Friday, May 19, 2006

Eric Krol on Rep Bean and taxes

Krol has a column in today's Daily Herald but I can't find a link to it. He writes about a question to wchich U.S. Rep. Melissa Bean simply won't give a definitive answer: should Bush's tax cuts be made permanent.

Democrats need some moderates like Bean but it can't be an easy task running as one today. She should read fellow Democrat Brad Carson's response to
Michael Tomasky's Party in Search of a Notion. One of those notions being common interest.

The "common interest" is fine as a rhetorical ploy. Tomasky's "common good" won't be the Democrats' grand narrative, though. Because, its linguistic utility notwithstanding, the "common good" lacks any real substance and is incapable of doing the important work of prioritizing among (and adjudicating between) competing ideas. In the first 100 days of a new Democratic president, does the "common interest" dictate that we should first do universal health care, welfare reform, or gays in the military? We've been down that road before, and we know the baleful destination already.

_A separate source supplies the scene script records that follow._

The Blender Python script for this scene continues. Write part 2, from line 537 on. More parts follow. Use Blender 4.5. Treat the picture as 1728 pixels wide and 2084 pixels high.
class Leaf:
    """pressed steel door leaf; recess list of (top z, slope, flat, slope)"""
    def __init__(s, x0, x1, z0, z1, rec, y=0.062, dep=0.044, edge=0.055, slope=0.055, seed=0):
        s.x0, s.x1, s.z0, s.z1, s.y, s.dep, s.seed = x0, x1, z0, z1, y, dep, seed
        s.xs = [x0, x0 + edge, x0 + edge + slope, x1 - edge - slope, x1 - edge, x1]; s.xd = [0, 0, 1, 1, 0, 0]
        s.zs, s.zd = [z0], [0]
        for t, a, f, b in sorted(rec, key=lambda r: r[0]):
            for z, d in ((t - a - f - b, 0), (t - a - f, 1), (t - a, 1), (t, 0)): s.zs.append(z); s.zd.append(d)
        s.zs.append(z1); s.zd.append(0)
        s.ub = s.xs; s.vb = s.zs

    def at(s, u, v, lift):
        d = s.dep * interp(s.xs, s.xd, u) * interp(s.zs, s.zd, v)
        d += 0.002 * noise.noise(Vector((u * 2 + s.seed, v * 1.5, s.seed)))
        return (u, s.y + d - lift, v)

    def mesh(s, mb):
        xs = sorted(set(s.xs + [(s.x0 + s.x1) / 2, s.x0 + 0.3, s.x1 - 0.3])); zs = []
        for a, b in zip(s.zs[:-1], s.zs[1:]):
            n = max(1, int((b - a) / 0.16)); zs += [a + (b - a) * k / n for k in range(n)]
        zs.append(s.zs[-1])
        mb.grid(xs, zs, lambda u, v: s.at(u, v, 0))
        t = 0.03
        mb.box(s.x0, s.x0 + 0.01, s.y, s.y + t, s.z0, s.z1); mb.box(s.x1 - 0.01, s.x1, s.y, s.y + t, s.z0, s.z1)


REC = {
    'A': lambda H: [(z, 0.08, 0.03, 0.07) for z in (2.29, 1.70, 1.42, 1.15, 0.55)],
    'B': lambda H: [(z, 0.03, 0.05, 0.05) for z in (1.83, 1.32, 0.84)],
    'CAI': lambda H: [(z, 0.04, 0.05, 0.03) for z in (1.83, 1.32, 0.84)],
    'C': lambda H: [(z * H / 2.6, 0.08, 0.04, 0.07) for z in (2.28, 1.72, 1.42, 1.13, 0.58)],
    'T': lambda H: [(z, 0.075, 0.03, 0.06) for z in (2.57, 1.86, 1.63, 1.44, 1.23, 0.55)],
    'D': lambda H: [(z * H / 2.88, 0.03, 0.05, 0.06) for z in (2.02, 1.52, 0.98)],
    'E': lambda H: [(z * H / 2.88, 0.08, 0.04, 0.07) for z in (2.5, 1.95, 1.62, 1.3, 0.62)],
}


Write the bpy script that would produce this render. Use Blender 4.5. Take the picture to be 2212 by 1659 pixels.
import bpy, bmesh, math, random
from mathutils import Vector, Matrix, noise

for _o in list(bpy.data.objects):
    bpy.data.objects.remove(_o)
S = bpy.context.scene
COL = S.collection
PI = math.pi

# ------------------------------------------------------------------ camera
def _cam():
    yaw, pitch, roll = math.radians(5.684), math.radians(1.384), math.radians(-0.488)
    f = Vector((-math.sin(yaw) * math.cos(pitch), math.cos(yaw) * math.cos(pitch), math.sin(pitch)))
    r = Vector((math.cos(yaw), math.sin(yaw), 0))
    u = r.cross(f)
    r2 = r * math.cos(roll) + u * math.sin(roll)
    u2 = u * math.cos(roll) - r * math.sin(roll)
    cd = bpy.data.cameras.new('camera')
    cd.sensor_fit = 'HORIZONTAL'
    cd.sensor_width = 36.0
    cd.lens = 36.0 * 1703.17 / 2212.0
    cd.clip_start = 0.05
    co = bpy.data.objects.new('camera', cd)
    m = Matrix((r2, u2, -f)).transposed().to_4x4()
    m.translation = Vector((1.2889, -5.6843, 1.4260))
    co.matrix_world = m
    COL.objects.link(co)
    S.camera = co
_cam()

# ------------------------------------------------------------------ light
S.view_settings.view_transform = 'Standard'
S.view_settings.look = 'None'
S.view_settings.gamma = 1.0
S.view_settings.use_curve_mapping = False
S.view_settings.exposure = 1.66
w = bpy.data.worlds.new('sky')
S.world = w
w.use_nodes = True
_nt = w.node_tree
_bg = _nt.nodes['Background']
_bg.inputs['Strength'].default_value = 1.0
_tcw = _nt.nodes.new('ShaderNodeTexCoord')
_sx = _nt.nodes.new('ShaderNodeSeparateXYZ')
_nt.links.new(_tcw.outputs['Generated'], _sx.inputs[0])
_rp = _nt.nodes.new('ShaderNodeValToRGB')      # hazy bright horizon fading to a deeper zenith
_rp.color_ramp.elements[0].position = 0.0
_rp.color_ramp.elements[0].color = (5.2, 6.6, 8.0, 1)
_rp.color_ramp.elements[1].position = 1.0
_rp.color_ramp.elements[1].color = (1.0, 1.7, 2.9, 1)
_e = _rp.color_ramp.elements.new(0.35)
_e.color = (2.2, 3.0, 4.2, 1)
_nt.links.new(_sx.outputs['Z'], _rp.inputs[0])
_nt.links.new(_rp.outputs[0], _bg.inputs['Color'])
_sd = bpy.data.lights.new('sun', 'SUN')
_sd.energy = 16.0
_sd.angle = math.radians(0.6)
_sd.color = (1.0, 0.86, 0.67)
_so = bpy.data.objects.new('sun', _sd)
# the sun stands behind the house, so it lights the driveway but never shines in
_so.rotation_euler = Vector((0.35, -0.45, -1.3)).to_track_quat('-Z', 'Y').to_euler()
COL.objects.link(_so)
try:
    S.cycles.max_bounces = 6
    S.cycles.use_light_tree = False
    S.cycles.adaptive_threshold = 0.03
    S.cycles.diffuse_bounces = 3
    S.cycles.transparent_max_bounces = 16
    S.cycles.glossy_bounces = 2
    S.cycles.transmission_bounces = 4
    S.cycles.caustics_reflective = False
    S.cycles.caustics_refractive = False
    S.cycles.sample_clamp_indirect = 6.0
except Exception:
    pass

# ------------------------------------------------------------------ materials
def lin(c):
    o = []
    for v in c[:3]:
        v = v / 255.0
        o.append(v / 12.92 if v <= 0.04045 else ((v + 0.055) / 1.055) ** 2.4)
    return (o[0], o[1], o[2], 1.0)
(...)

The failure of Tomasky is that, like Lakoff, he seems to believe that the problems facing Democrats can be fixed with only a rhetorical shift. "If only we progressive had a Frank Luntz to wordsmith for us," they would seem to say. But the Democrats' problem is far deeper; it is not that they fumble for words, but rather that they have lost their voice.
Dodging questions on taxes no way to find that voice. Voters want and deserve to know your thoughts and criteria for prioritizing and adjudicating the questions before us.